26 Ocak 2019 – 14:30
26 Ocak 2019 – 00:00
Ülkemizin Akdeniz kıyılarındaki en büyük adası olan Kekova, çoğunlukla dik yamaçlı ve
dağlık bir yapıdadır. Adanın dağlık yapısı tarıma uygun olmamakla birlikte kentsel yerleşimi
de oldukça kısıtlamaktadır. Bu nedenle adanın sadece üç bölümünde kıyı yerleşimi
bulunmaktadır. Bölgede Batık Şehir olarak da anılan adanın kıyı bölümlerinde yer alan
limanlar ve konutlar Milattan Sonra 141 yılında bölgede yaşanan büyük bir deprem sonucu
sualtında kalmıştır. Ada üzerinde yürütülen bilimsel çalışmalarda, Kekova Adası
yerleşimlerinin ve sualtı kültür varlıklarının genel değerlendirmesi ile adanın antik çağ
yerleşim tarihi, ticari ilişkileri, sivil mimari özellikleri, antik çağ deniz ticaret rotası
üzerindeki konumu ve önemi, ana karada yer alan yerleşimlerle bağlantısı ve ilişkileri gibi
konular araştırılmaktadır. Ada kıyılarında sualtında ise binlerle ifade edilebilecek sayıda amphora ve
onlarca farklı tip günlük kullanım eşyaları bulunmaktadır. Bu amphora yoğunluğu ve iki bin yüz yıl
gibi uzun bir süreçte her dönemden buluntunun var olması, Kekova Adası’nın diğer önemli bir
özelliğini ortaya koymaktadır.

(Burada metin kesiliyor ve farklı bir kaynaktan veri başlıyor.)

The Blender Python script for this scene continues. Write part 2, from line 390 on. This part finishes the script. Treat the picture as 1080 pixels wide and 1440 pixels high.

Ayrıca Adanın, Anadolu’nun güney kıyılarındaki doğu-batı yönlü deniz
ticaret güzergâhları üzerinde bulunması, iki bin yüz yıllık süreçte Akdeniz ticari faaliyetinin kesintisiz
gözlemlenebildiği önemli merkezlerden biri olduğunu göstermektedir.